Ich schaute mit großen Augen in die Runde und fragte: “So fühlt ihr euch?!” Und rund fünfzehn beeindruckende Frauen, die ich als intelligente, kompetente und selbstbewusste Menschen kennengelernt hatte, denen die Welt offenstand, wenn nicht sogar zu Füßen lag, schauten mit großen Augen zurück und fragten: “Du etwa nicht?”

Nein. Und ich kann mir gar nicht vorstellen, wie schlimm so ein Gefühl sein muss.

Ich hatte schon oft beobachtet, dass Frauen ihr Licht unter den Scheffel stellen und sich schlechtreden. “Ich bin bestimmt durchgefallen”, jammerte mir so manche Kommilitonin vor, bevor sie die Klausur mit Bestnote zurückbekam. Oder: “Oh Gott, mein Vortrag wird so peinlich, mein Englisch ist so schlecht.” Bevor ein perfekter Vortrag präsentiert wurde. Ich hielt solche Aussagen für nerviges
fishing for compliments
oder den misslungenen Versuch, sich durch übertriebene Bescheidenheit beliebt zu machen. Doch jetzt saß ich in dieser vertrauten, beschwipsten Runde, zwischen diesen wundervollen Frauen, die ich nun gut genug kannte, um zu verstehen: Sie fühlten sich wirklich so.
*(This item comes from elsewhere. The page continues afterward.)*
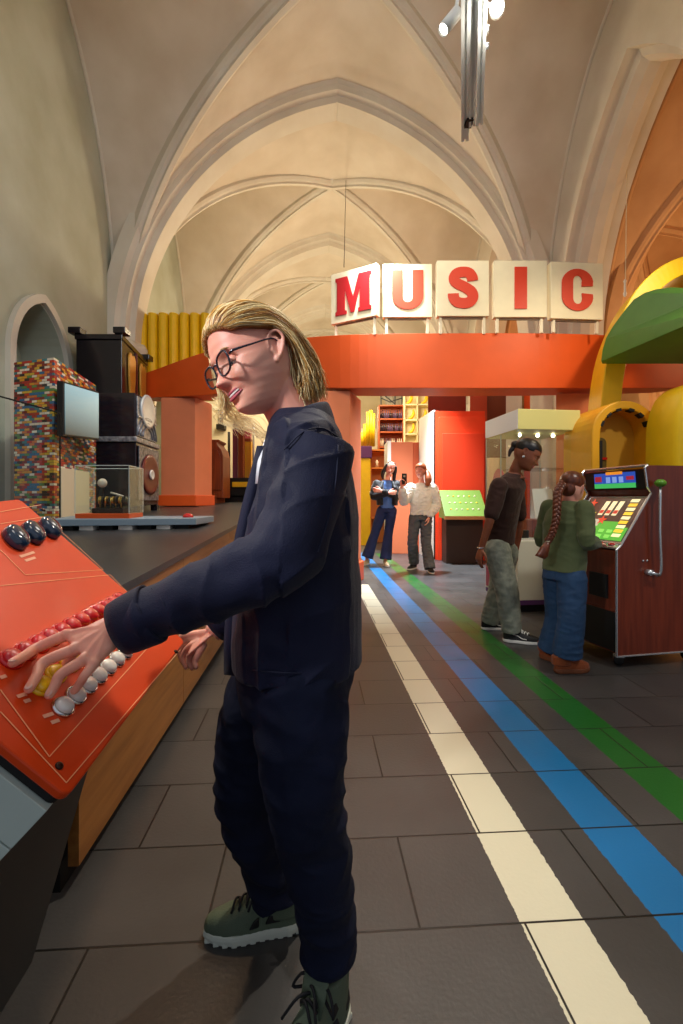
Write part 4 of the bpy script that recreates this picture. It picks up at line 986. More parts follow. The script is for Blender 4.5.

Wohlgemerkt, es waren Überfliegerinnen, wahnsinnig erfolgreiche Frauen, so erfolgreich, dass ihre Lebensläufe schon fast unsympathisch klangen. Wenn diese Frauen nicht selbstbewusst durchs Leben schreiten – wer dann? Das legt einen traurigen Verdacht nahe, nämlich dass viele Frauen, die kompetent, intelligent und talentiert sind, aber keine absoluten Überfliegerinnen, tolle Karrierechancen erst gar nicht wahrnehmen, weil sie sich fehl am Platz fühlen. Springen deshalb mit jeder höheren Karrierestufe immer mehr Frauen ab? Entscheiden sich deshalb Frauen viel häufiger für niedriger bezahlte Berufe? Plausibel wäre es.

Im Laufe meiner Doktorarbeit verstand ich immer besser, warum Feminismus in Deutschland noch notwendig ist. Ich brauchte etwas länger, um das einzusehen, weil ich vorher nicht wirklich mit Sexismus in Berührung kam. Vielleicht brauchte ich auch länger, weil ich Vietnamesin bin oder zumindest das Kind von Eltern, die ihre Heimat verließen und alles opferten, um meinem Bruder und mir ein privilegiertes Leben aufzubauen. Sie hatten es nicht leicht, aber sie haben nie gejammert oder sich beschwert. Wenn man so aufwächst, ist man dazu verführt, manche Probleme als Luxusprobleme zu belächeln. Außerdem verbrachte ich meine Kindheit in einer kleinen Stadt und studierte im beschaulichen Mainz Chemie. Ein Werdegang, bei dem man von Genderdiskussionen nicht viel mitkriegt, vor allem nicht in einer Zeit, in der Jugendliche das Internet nur sporadisch für StudiVZ nutzten. Das Chemiestudium war hart, ich hatte mit einigen Dingen zu kämpfen, aber Sexismus gehörte nicht dazu. “Ich bin Chemiker”, sagte ich ganz selbstverständlich, wenn mich jemand fragte. Die Endung “-in” bedeutete mir nichts. Das hatte doch nichts mit Chemie zu tun, oder?